(Extracted records)
== == ==
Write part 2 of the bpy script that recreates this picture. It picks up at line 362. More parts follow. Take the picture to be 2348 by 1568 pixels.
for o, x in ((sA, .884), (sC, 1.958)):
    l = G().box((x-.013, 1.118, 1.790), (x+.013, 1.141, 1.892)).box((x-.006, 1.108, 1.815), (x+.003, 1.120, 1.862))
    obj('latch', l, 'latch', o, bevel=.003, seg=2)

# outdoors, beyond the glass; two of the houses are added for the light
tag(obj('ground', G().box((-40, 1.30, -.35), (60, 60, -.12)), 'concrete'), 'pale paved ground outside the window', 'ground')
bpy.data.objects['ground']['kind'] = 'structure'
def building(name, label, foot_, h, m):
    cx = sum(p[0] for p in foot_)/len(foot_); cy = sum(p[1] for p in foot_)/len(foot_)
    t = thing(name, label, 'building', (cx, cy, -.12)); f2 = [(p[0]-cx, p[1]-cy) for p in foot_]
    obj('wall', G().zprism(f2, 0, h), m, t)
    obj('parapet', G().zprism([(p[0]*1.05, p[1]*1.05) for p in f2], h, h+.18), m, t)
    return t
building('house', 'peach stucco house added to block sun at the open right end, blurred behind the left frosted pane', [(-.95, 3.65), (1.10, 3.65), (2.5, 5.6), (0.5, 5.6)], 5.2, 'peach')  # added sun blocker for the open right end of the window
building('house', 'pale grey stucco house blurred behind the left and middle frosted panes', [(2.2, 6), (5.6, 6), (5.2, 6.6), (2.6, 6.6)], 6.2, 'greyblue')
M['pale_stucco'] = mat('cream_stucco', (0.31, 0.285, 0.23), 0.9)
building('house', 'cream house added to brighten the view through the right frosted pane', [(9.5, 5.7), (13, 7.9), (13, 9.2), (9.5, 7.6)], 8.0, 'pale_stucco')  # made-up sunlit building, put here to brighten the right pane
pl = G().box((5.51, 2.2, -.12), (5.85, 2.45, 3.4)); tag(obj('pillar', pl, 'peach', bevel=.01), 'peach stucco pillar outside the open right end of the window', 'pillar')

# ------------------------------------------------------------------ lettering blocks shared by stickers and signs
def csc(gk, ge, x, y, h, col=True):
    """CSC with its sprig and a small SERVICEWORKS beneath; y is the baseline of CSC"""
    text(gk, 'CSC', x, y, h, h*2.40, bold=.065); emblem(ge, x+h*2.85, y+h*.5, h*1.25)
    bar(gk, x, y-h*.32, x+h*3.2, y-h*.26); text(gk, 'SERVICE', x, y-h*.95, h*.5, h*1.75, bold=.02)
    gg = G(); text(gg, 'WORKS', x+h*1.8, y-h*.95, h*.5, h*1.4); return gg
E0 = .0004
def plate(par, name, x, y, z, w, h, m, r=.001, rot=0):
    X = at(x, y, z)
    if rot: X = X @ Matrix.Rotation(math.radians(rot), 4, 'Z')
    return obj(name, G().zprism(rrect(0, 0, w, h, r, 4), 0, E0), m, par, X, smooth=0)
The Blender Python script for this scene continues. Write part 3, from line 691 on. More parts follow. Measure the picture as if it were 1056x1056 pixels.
== == ==
BRIEF:
Write down all the entries again without a single difference.

SOLUTION FOR THIS PROBLEM:
Write part 2 of the bpy script that recreates this picture. It picks up at line 362. More parts follow. Take the picture to be 2348 by 1568 pixels.
for o, x in ((sA, .884), (sC, 1.958)):
    l = G().box((x-.013, 1.118, 1.790), (x+.013, 1.141, 1.892)).box((x-.006, 1.108, 1.815), (x+.003, 1.120, 1.862))
    obj('latch', l, 'latch', o, bevel=.003, seg=2)

# outdoors, beyond the glass; two of the houses are added for the light
tag(obj('ground', G().box((-40, 1.30, -.35), (60, 60, -.12)), 'concrete'), 'pale paved ground outside the window', 'ground')
bpy.data.objects['ground']['kind'] = 'structure'
def building(name, label, foot_, h, m):
    cx = sum(p[0] for p in foot_)/len(foot_); cy = sum(p[1] for p in foot_)/len(foot_)
    t = thing(name, label, 'building', (cx, cy, -.12)); f2 = [(p[0]-cx, p[1]-cy) for p in foot_]
    obj('wall', G().zprism(f2, 0, h), m, t)
    obj('parapet', G().zprism([(p[0]*1.05, p[1]*1.05) for p in f2], h, h+.18), m, t)
    return t
building('house', 'peach stucco house added to block sun at the open right end, blurred behind the left frosted pane', [(-.95, 3.65), (1.10, 3.65), (2.5, 5.6), (0.5, 5.6)], 5.2, 'peach')  # added sun blocker for the open right end of the window
building('house', 'pale grey stucco house blurred behind the left and middle frosted panes', [(2.2, 6), (5.6, 6), (5.2, 6.6), (2.6, 6.6)], 6.2, 'greyblue')
M['pale_stucco'] = mat('cream_stucco', (0.31, 0.285, 0.23), 0.9)
building('house', 'cream house added to brighten the view through the right frosted pane', [(9.5, 5.7), (13, 7.9), (13, 9.2), (9.5, 7.6)], 8.0, 'pale_stucco')  # made-up sunlit building, put here to brighten the right pane
pl = G().box((5.51, 2.2, -.12), (5.85, 2.45, 3.4)); tag(obj('pillar', pl, 'peach', bevel=.01), 'peach stucco pillar outside the open right end of the window', 'pillar')

# ------------------------------------------------------------------ lettering blocks shared by stickers and signs
def csc(gk, ge, x, y, h, col=True):
    """CSC with its sprig and a small SERVICEWORKS beneath; y is the baseline of CSC"""
    text(gk, 'CSC', x, y, h, h*2.40, bold=.065); emblem(ge, x+h*2.85, y+h*.5, h*1.25)
    bar(gk, x, y-h*.32, x+h*3.2, y-h*.26); text(gk, 'SERVICE', x, y-h*.95, h*.5, h*1.75, bold=.02)
    gg = G(); text(gg, 'WORKS', x+h*1.8, y-h*.95, h*.5, h*1.4); return gg
E0 = .0004
def plate(par, name, x, y, z, w, h, m, r=.001, rot=0):
    X = at(x, y, z)
    if rot: X = X @ Matrix.Rotation(math.radians(rot), 4, 'Z')
    return obj(name, G().zprism(rrect(0, 0, w, h, r, 4), 0, E0), m, par, X, smooth=0)
The Blender Python script for this scene continues. Write part 3, from line 691 on. More parts follow. Measure the picture as if it were 1056x1056 pixels.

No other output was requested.